Na segunda etapa, o quesito versaria sobre uma eventual inabilitação para funções públicas, o que impediria que a petista disputasse eleições ou ocupasse cargos comissionados, por exemplo, durante oito anos. Com um arrazoado jurídico em mãos e alegando que o regimento interno da Casa permitia o fatiamento da votação, o presidente do Supremo Tribunal Federal (STF) e regente da sessão, Ricardo Lewandowski, anuiu. Os senadores então cassaram Dilma, mas mantiveram sua habilitação pública.
– Criamos uma jabuticaba, algo que só existe no Brasil – criticou a senadora Ana Amélia Lemos (PP-RS).
A sessão mal havia se encerrado quando adversários de Dilma, como DEM e PSDB, já falavam em recorrer da decisão de Lewandowski. Conversas informais com ministros do Supremo, contudo, demonstraram que caso um eventual recurso ganhasse guarida, havia o risco de todo o julgamento do impeachment ser anulado, devolvendo Michel Temer ao posto de presidente interino.
Diante dessa possibilidade, DEM e PSDB sinalizaram com recuo, mas o PV protocolou nesta quinta-feira um mandado de segurança, pedindo a anulação dos efeitos da segunda votação. No final do dia, o PSDB voltou atrás e anunciou que irá questionar judicialmente a decisão de Lewandowski (leia ao lado).
Para Gilmar Mendes, ministro do STF e presidente do Tribunal Superior Eleitoral (TSE), a separação dos quesitos é algo "bizarro". A título de comparação, Gilmar apontou que, como o Senado fez uma votação autônoma das penas, em tese poderia ter ocorrido o contrário: a presidente poderia ter sido inabilitada para a função pública, mas permanecido no cargo.
– Vejam vocês como isso é ilógico.
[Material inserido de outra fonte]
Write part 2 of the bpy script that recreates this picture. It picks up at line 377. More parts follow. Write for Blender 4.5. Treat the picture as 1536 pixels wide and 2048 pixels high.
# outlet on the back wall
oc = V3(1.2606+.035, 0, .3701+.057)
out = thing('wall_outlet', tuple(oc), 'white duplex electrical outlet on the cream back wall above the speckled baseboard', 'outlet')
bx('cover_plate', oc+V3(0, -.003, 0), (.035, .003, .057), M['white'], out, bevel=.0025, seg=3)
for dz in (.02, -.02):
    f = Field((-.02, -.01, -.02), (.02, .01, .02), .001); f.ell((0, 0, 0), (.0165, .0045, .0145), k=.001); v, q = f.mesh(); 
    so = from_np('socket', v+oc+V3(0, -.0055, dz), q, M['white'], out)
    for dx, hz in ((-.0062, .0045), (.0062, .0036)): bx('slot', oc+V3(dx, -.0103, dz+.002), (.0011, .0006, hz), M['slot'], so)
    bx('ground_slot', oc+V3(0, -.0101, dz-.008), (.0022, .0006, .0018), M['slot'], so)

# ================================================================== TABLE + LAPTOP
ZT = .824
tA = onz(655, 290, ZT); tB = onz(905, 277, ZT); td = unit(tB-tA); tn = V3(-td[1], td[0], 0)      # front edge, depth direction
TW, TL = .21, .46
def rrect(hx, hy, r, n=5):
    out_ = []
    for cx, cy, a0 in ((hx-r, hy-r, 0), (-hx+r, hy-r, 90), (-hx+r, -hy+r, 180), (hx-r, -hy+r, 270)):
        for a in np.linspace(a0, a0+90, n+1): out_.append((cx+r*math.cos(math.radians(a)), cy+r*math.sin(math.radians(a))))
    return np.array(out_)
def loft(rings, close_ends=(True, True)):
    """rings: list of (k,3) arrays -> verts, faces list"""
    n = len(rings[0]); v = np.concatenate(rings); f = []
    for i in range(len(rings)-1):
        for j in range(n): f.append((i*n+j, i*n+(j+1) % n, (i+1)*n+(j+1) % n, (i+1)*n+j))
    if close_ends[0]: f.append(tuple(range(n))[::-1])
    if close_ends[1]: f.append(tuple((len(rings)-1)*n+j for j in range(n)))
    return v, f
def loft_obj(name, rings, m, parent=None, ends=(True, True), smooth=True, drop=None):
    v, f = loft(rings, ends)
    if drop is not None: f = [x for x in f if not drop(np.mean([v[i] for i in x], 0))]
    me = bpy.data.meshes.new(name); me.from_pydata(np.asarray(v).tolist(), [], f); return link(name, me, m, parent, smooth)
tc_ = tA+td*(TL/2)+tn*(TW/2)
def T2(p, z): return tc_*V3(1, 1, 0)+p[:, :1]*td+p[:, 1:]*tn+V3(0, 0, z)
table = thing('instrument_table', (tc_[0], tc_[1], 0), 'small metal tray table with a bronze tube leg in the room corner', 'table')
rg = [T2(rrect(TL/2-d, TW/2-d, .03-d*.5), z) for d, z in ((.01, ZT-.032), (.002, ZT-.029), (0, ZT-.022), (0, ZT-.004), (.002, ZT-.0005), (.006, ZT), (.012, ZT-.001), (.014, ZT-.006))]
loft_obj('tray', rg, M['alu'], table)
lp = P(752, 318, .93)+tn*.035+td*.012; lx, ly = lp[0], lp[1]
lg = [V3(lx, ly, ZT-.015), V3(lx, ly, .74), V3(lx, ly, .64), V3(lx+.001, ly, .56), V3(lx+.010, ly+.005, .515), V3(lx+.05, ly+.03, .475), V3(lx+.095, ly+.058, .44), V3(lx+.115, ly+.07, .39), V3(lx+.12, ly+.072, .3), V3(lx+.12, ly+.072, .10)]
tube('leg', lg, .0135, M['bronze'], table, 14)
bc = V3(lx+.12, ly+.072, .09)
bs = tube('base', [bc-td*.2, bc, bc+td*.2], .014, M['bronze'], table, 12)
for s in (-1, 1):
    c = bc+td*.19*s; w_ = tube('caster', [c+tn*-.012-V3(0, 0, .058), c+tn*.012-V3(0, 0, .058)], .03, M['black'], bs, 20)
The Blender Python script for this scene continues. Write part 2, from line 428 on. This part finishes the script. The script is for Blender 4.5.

Não passa na prova dos nove do jardim de infância do direito constitucional– comentou o ministro, salientando que, de qualquer forma, o STF não deve anular o julgamento. – Não acredito que isso venha a ocorrer. O tribunal tem sido muito cauteloso – completou.
Na visão do advogado Luiz Carlos Lopes Madeira, ex-ministro do TSE, só há uma maneira de o Supremo evitar qualquer tentativa de invalidar a sessão do impeachment: desconhecer todos os tipos de recurso apresentados à Corte:
– Mesmo que se tenha decidido errado (ao fatiar o julgamento), não cabe recurso, pois é do Senado a competência constitucional para decidir sobre esse assunto. O Supremo não tem essa competência.